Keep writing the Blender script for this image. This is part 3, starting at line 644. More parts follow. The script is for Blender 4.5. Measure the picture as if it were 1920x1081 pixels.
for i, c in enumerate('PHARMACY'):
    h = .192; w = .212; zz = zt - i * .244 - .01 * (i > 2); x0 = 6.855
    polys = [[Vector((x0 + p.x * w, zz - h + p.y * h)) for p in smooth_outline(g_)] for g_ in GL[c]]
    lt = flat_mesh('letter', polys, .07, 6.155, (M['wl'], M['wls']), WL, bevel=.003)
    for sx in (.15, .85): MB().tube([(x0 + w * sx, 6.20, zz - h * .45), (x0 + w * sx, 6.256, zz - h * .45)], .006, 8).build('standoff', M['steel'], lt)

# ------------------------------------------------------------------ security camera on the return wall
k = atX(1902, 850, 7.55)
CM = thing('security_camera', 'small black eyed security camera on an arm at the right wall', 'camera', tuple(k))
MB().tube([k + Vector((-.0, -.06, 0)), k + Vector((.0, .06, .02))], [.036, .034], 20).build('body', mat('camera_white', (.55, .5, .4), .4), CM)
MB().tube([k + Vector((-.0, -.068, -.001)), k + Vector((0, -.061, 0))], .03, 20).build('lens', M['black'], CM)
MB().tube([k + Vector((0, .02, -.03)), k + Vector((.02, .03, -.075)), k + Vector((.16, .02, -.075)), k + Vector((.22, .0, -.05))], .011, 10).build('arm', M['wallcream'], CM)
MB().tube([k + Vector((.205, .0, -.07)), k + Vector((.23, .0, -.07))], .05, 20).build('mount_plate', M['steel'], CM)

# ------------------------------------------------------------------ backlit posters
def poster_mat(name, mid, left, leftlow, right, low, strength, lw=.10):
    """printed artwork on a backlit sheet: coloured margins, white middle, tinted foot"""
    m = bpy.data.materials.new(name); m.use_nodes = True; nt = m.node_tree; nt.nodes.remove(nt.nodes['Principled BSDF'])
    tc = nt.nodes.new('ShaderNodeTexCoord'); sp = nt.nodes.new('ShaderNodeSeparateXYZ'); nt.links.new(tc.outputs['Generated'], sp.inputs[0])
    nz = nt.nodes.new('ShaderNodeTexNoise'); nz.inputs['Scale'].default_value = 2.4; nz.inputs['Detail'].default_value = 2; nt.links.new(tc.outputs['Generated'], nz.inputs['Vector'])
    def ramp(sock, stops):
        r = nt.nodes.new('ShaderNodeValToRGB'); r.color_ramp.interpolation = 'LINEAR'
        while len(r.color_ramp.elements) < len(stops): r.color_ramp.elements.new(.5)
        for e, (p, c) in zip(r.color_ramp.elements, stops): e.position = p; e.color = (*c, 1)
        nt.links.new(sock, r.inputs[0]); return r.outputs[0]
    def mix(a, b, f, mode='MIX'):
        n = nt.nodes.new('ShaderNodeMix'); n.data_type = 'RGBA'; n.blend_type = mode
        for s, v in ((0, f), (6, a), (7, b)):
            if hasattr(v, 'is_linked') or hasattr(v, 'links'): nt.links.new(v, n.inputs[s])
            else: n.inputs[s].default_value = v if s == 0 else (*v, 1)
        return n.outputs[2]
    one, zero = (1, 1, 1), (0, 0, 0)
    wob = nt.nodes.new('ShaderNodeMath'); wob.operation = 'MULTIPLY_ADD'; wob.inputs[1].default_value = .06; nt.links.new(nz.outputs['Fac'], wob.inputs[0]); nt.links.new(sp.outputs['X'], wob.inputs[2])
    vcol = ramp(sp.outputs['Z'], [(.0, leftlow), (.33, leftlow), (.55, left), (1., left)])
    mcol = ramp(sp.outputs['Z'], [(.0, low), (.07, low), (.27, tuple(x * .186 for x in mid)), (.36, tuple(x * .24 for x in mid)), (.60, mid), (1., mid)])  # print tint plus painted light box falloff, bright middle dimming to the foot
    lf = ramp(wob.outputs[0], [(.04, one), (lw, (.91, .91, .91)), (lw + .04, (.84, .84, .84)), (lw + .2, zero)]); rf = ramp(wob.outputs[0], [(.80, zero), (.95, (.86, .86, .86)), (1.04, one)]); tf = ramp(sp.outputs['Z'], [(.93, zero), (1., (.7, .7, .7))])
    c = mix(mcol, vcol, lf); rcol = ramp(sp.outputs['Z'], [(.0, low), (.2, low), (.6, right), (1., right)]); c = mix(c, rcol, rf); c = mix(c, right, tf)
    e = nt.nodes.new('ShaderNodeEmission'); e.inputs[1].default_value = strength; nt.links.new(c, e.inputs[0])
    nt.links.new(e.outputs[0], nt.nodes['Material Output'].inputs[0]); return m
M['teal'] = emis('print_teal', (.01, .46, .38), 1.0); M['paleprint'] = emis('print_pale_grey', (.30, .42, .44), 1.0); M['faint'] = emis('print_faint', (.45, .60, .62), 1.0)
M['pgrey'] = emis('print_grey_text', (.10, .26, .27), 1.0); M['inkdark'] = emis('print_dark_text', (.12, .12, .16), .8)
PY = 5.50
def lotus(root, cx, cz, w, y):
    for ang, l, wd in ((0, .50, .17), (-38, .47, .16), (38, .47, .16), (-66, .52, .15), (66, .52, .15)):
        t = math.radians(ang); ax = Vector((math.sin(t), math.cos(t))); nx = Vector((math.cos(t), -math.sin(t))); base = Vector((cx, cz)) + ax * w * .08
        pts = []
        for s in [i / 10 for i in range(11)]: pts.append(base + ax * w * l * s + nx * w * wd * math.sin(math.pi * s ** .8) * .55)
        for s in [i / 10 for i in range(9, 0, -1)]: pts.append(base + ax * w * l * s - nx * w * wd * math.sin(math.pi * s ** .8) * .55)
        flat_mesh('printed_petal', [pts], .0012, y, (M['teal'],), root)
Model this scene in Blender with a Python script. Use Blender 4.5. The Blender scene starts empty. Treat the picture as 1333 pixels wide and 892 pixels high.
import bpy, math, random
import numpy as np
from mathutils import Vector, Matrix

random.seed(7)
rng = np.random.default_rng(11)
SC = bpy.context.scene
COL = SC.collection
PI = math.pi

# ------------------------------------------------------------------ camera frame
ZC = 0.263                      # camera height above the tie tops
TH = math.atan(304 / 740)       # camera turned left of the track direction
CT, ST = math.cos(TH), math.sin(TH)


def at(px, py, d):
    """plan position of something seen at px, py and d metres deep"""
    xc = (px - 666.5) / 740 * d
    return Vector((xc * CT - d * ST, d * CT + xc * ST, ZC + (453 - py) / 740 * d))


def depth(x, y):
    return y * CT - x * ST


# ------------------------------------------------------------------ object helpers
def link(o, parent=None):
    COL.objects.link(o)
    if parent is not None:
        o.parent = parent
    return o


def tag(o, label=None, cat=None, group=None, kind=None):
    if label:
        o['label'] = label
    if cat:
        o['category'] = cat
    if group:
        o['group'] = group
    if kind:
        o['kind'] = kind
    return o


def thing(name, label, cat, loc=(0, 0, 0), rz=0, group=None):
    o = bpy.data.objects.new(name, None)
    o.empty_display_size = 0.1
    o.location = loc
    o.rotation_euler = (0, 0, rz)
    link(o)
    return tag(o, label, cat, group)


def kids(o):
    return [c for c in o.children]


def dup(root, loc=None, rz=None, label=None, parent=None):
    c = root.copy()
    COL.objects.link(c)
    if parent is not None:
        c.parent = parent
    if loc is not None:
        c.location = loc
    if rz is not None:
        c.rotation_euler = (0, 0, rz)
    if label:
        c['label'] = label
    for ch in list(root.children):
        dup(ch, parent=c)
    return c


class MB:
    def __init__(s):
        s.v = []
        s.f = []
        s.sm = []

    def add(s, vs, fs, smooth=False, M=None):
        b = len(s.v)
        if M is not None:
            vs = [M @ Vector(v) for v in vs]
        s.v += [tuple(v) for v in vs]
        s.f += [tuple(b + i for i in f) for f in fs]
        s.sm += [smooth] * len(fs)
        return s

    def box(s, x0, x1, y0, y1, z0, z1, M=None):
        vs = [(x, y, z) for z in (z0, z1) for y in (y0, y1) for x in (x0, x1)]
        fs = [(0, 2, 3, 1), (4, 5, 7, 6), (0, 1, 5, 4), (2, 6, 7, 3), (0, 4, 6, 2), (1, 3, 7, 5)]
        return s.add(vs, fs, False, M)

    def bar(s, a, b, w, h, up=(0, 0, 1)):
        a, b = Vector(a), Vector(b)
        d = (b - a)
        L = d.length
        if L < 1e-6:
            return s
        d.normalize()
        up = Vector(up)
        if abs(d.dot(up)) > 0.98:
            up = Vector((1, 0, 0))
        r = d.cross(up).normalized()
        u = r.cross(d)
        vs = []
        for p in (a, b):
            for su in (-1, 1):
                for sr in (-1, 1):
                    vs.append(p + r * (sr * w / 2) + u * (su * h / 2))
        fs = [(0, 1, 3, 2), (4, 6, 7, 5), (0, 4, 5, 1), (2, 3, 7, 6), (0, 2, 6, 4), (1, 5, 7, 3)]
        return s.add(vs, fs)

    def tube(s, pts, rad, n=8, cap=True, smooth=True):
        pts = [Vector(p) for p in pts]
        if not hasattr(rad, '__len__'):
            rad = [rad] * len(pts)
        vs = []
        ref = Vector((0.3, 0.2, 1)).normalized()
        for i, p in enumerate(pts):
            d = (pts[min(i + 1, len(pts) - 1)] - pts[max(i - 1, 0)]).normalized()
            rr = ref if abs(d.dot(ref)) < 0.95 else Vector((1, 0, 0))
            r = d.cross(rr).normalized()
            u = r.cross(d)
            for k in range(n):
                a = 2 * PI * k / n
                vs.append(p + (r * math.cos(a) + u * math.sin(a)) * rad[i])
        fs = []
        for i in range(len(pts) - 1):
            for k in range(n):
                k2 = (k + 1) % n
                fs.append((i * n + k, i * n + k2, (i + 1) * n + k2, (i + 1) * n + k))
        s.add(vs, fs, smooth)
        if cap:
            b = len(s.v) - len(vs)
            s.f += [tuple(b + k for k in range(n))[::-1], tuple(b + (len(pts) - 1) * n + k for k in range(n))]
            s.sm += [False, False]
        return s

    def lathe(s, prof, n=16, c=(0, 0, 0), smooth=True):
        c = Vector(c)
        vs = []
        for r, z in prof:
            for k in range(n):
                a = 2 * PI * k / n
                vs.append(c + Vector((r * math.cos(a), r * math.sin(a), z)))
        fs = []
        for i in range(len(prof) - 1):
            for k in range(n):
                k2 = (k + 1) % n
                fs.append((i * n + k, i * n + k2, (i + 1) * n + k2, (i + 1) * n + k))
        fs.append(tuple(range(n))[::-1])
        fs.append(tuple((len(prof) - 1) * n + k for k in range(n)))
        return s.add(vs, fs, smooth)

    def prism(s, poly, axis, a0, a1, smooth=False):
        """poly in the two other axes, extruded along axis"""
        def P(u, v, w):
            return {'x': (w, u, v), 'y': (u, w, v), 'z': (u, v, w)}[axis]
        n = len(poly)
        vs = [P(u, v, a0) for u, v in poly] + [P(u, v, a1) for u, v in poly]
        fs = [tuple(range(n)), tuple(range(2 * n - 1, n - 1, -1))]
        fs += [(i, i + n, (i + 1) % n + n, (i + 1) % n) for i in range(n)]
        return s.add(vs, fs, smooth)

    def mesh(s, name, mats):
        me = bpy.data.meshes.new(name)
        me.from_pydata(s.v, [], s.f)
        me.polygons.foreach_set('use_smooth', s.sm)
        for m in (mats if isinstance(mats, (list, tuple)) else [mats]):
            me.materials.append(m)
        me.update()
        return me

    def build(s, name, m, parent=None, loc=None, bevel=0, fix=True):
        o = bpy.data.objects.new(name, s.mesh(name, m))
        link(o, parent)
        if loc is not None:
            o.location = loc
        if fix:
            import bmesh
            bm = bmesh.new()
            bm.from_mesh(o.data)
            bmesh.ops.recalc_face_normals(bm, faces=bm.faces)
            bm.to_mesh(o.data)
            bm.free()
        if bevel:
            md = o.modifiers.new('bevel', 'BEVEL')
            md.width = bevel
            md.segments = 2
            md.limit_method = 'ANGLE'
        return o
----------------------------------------
▶ GOAL OF THE EXERCISE:
Copy out only the lines above from the one with "Model this scene" to the one with "from mathutils import Vector, Matrix", inclusive, exactly as they stand.

▶ RESULT FOR THIS TASK:
Model this scene in Blender with a Python script. Use Blender 4.5. The Blender scene starts empty. Treat the picture as 1333 pixels wide and 892 pixels high.
import bpy, math, random
import numpy as np
from mathutils import Vector, Matrix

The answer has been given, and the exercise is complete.